The Sabres need to make a run to get back into contention after losing for the fourth time in five games against the Edmonton Oilers on Monday. Like two of the three losses that preceded it, the Sabres could trace their lack of success to a five-minute span in the second period.
Edmonton scored three goals in 3:26 to turn a 3-1 deficit into a 4-3 lead. The game prior, in Toronto on Saturday, the Maple Leafs broke a 2-2 tie with two goals in the last five minutes of the second. The same goes for last Monday at Scotiabank Arena when the Maple Leafs scored three goals in a span of 2:04.
The Sabres outshot their opponents in all three of those contests but came away with no points to show for them.
"You look at the game last night, I don't think there's any doubt who the better hockey team was in that game," Okposo said. "But in saying that, we didn't get the result that we wanted. At this point, there's no moral victories. At this point, we need results. We need to win. We've got to find ways to get those."
Sabres coach Phil Housley has stressed the importance of consistent checking throughout this season, crediting it as a primary reason for their early success and citing it as the difference in close losses, including the game against the Oilers.
Okposo said the Sabres understand their defensive responsibilities within the system and stay true to them for long stretches, but lapses prove costly.

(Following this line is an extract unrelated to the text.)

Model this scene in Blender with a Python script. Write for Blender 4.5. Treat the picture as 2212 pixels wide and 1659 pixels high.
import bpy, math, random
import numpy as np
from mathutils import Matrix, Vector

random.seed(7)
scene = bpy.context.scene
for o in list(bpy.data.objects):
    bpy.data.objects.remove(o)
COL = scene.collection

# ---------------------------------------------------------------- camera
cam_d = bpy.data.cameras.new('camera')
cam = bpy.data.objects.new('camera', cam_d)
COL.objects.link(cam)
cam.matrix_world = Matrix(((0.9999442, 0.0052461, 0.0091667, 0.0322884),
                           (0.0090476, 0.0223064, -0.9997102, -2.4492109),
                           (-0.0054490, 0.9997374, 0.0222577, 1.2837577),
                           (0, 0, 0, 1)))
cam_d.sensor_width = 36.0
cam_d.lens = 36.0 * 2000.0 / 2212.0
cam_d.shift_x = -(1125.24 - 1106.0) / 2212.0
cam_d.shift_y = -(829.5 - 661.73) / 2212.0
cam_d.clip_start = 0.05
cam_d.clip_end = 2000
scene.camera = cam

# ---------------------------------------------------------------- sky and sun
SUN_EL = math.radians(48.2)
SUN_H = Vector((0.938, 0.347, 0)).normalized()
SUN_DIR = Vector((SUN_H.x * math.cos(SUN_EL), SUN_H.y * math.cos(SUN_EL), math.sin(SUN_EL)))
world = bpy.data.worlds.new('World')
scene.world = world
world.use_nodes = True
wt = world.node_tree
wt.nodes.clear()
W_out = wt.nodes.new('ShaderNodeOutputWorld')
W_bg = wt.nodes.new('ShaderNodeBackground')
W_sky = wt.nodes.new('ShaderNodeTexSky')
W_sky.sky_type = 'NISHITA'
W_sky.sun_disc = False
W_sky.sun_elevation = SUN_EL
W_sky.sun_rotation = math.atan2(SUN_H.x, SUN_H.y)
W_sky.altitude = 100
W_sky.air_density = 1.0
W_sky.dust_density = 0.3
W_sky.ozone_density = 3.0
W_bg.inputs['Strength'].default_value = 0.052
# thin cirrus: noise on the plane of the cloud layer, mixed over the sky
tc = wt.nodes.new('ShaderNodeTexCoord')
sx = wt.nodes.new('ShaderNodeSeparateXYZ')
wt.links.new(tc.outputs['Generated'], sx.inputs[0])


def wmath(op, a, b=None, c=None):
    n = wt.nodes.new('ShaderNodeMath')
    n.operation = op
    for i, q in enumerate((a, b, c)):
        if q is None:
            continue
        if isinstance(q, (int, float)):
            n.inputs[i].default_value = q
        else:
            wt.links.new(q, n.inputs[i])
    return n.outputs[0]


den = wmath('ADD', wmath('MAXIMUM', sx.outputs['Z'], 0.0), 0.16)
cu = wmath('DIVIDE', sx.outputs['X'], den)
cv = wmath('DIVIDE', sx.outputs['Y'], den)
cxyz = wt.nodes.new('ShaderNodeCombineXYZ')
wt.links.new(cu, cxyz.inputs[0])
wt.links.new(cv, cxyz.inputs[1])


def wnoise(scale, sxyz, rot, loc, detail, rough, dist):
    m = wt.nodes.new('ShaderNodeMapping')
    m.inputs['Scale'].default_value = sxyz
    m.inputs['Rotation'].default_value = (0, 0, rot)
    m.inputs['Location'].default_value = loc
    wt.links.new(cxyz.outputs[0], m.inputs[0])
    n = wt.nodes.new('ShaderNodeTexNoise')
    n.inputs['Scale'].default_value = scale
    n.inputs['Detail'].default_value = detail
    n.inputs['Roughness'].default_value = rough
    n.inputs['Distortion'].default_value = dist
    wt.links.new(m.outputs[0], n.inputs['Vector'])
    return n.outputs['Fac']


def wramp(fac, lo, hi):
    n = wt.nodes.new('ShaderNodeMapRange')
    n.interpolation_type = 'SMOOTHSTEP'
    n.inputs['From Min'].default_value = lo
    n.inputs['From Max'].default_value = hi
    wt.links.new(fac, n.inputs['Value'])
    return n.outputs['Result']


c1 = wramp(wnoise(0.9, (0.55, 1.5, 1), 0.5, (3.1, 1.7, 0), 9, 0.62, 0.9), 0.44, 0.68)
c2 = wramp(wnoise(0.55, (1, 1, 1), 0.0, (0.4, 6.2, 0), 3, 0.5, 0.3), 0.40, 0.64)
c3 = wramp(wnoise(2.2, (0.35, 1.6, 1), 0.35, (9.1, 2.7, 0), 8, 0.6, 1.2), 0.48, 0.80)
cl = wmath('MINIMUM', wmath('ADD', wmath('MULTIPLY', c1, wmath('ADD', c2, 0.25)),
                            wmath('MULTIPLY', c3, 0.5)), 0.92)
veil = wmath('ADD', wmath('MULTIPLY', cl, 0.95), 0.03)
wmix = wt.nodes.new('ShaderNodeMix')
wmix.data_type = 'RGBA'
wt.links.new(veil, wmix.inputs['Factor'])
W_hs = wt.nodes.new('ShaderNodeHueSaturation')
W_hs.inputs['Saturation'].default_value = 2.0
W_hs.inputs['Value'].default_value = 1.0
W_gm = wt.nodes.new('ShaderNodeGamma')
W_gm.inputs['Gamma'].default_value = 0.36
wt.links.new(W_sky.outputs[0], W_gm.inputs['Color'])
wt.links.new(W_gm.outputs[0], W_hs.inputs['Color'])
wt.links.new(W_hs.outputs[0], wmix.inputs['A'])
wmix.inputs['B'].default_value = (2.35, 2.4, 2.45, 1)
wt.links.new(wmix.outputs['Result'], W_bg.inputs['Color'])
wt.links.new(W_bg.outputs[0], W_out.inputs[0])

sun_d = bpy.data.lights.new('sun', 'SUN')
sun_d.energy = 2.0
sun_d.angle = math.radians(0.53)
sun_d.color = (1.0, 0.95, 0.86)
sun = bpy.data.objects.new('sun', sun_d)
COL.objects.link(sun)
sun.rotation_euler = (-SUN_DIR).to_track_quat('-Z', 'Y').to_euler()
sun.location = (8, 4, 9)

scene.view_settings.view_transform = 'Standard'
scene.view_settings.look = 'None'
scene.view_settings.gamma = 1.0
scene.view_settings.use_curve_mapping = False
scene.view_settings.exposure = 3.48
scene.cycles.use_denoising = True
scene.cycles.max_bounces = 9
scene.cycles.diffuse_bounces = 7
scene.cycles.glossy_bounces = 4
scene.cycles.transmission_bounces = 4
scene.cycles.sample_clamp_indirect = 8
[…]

"I think that when we talk about something, it gets implemented in the game," Okposo said. "It's little, just mental mistakes and part of maturing, part of growing as a team.
"Look, nobody's a perfect player. Everybody's going to make mistakes. It's covering up for a guy if somebody gets beat, it's the next guy being in position and helping a teammate out. It's that kind of thing we're just lacking a little bit right now, just a situational awareness I think."
Coincidentally, it was Oilers coach Ken Hitchcock who offered a similar sentiment regarding his own young team when speaking to the media prior to the game on Monday.
"You have to have maturity in your game," Hitchcock said. "Maturity is checking. Man, that's hard to do. It's really hard to do, and you need a certain level of maturity. It's not based on age. It's based on the disposition of your hockey club. If you have that, you can win for a long, long time.
"That's what everybody's trying to incorporate. … But man, it requires an unbelievable amount of focus and effort to do that and we're all trying to get there. As your team's growing - we're growing, Buffalo's growing - you feel like you grabbed it and then it leaves you for a little while."
To that end, the Sabres will look to continue to grow moving forward, keeping the same game-by-game approach that captain Jack Eichel described after the game on Monday. They begin a two-game road trip in Chicago on Thursday, followed by a visit to Denver on Saturday.
"I think for us it's just focusing on the next day, next game," Eichel said. "It's all you can really do. I think that the better we do at narrowing our focus, the better it will be for the group. We're a competitive team every night. That's our mindset, that's our goal. Win every night we go out.
"It doesn't matter what point of the season it is. Every night we go out on the ice, we're trying to win."